Le sommet du disque est le poème flamboyant Vers la flamme, miniature fantastique qui rappelle le Liszt ultime, celui de la Bagatelle sans tonalité de 1885. Partition audacieuse, fascinante, à la tonalité erratique, il y règne une ardente ivresse chromatique, des volutes harmoniques reptiliennes, épileptiques. Le piano est acculé dans ses ultimes retranchements. Cette pièce pourrait avoir été composée par un névrosé ayant quitté depuis longtemps les sphères du rationnel, ou un dangereux psychopathe du clavier, sous effet d'un narcotique puissant. C'est un sans faute de Miss Chung, qui réalise l'exploit de disqualifier Horowitz lui-même (Sony classical). Elle dévoile ici encore une agilité technique spectaculaire qui ne vise jamais l'effet superfétatoire, et relie Vers la flamme à deux autres partitions tout aussi démentielles : la fantaisie orientale Islamey de Balakirev et le Scherzo diabolico de Charles Valentin Alkan. Jeu frondeur, dévastateur, rebelle de Lucille Chung, en complète communion avec l'essence « occulte » de ce morceau illuminé. Celui-ci s'apparente à un rituel orgiaque, une bacchanale luciférienne, une messe noire. Scriabine est-il attiré par le surnaturel, les sciences ésotériques et divinatoires, ce que l'on nomme aujourd'hui le style « gore » ou « trash » ? En tout cas, pour la frénésie cosmique de ces 4 mn 59 s., il faut posséder ce disque.

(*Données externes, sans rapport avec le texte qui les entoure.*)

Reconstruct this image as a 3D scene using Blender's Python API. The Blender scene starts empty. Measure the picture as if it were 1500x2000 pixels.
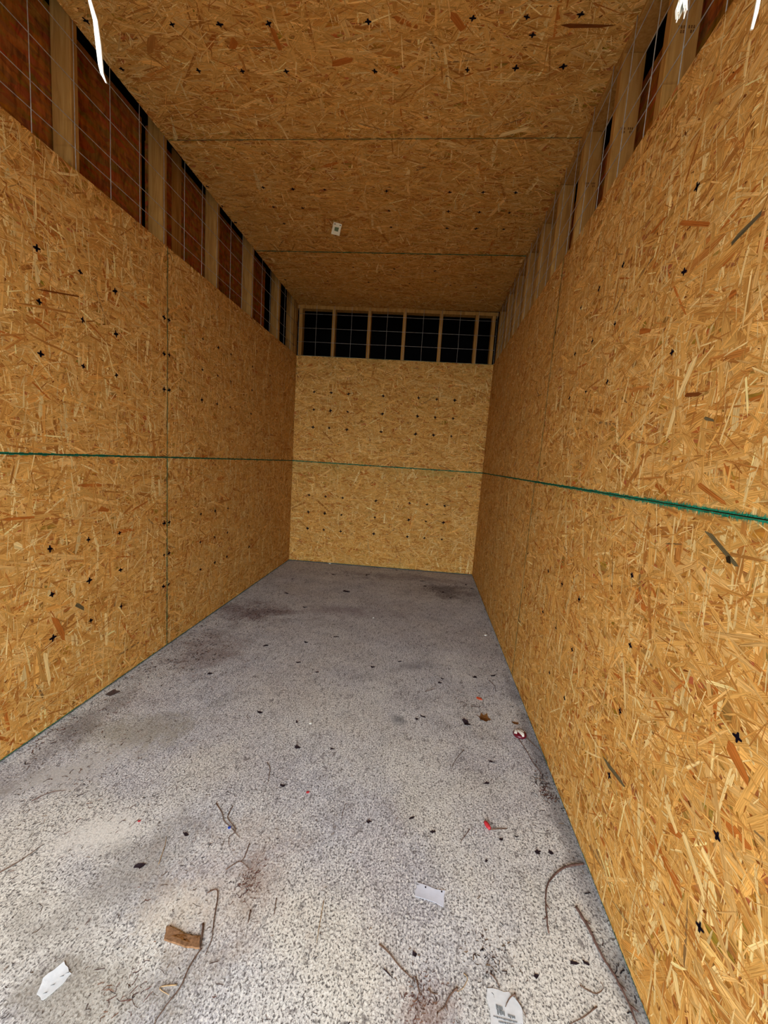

Rarement pianiste se révèle investie d'un tel sens foudroyant de la pulsation… symphonique. J'ajoute à cela appoggiatures hoquetantes, netteté des attaques, grandeur épique, précision des reliefs et surplombs mélodiques, rejet de toute lecture ultra cérébrale et de virtuosité hyper calculée. Un apport majeur de la discographie de ce romantique tardif. Dans l'attente programmée d'un enregistrement d'Olivier Messiaen, la digitalité caressante de Lucille Chung serait idéale pour certains poèmes français pour piano, tel le Chant de la Mer, ballade marine de Gustave Samazeuilh.